This week, the Australian Communications and Media Authority (ACMA), the regulator responsible for telco complaints (amongst other things) released its annual complaints report. While the news for NBN is good – the overall volume of complaints is down – there’s still room for improvement.
For 2018-19, complaints about the NBN fell to 193 complaints per 10,000 services, against some 369 complaints per 10,000 services for non-NBN fixed broadband connections.
There have also been significant improvements – it would seem – in certain NBN technology modes. FTTC connections, for example, saw some 744 per 10k this time last year, vs just 282 per 10k in June this year.
On this “per 10,000 services” measure, FTTC remained the most complained about access method, and while you might think that FTTN would be up there, it’s in fact well down the list:
- Fibre-to-the-curb (FTTC): 475
- Hybrid fibre coaxial (HFC): 324
- Fibre-to-the-building (FTTB): 250
- Fibre-to-the-node (FTTN): 182
- Fixed wireless: 148
- Fibre-to-the-premises (FTTP): 144
- Satellite: 54
NBN complaints were further broken down into four main categories – speed, connection, general faults, and other. In a surprising finding, speed was a factor in just under 10% of complaints each quarter. By far, the largest specific complaint group was faults.
All these figures are just those without context. However, if you think about it, for every 10,000 FTTC connections, almost 500 people have had sufficient an issue to raise a complaint about it – that’s 5%. Perhaps that’s not a huge number, but it kind of feels like it is.
Maybe my own experience with FTTC colours that – we’ve had no issues with it at all!
I’m also surprised that the number of FTTN complaints aren’t higher, given what we hear colloquially about the quality of those connections in terms of speed, faults, and other issues.
In other news, it appears the NBN Co is using enterprise fibre options as a backdoor means to extend its fibre network for consumer benefit too, according to IT News.

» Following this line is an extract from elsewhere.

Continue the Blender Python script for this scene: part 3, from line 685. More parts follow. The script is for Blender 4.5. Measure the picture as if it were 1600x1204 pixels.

At Senate Estimates last week, NBN Co executives told senators that its push into the enterprise market – directly engaging with large corporate customers to offer fibre connectivity – was a means to finance further deployment of fibre out into regions. The flow-on effect? There’d be more fibre going forward to service customers and improve existing connections.
Seems logical.
“When we deploy fibre – primarily it’s a fibre discussion – to these large branch networks that are spread across the country, on the back of a commercially attractive proposition for us, we’re pulling fibre deeper and deeper into towns and regional areas all across the nation,” chief customer officer for business Paul Tyler said.
“On the back of that fibre that we pull deeper and deeper into the network, that then unlocks the opportunity for other businesses that are all along the path to take advantage of that fibre.
“The anchor tenancies that these large enterprises have afforded us … [are] generating great social outcomes in terms of the ability for other businesses to get access to it.”
What kinds of enterprise customers has NBN Co been courting? Well, think of how many Woolworths, Coles and Australia Post outlets are around the place, not just in the suburbs of our major cities, but also in regional centres and so on.
If you’ve got all those stores connected on an NBN Fibre link, then all of a sudden you’ve got great big connectivity hooked up into centres that mightn’t have had it before, and that can be used to benefit customers says the NBN.
Not only that, but NBN forecasts that the revenue from providing these services can also be used to cross subsidise consumer connections in those areas, where otherwise they may not be able to assist.
It’s a couple of interesting arguments, and if consumers ultimately benefit from it, then it’s not a bad deal. However, it’s just as easy to reconcile the move with a cash grab:
Tyler said that enterprise and government customers were attractive in part because NBN Co “requires a payback of any investment within the first five years of its operation.”
NBN has to return a profit, so why not directly seek out more profitable customers? Perhaps it’s just both – enhanced profit, but it does actually provide a benefit to other consumer users as well.
Chris. Do you understand what the FTTC complaints are about? Would be interesting to know? I had had it for 6 months. And other than allowing once recently to 50kbps (fixed by an NBN end point rest) my connection has been rock solid too.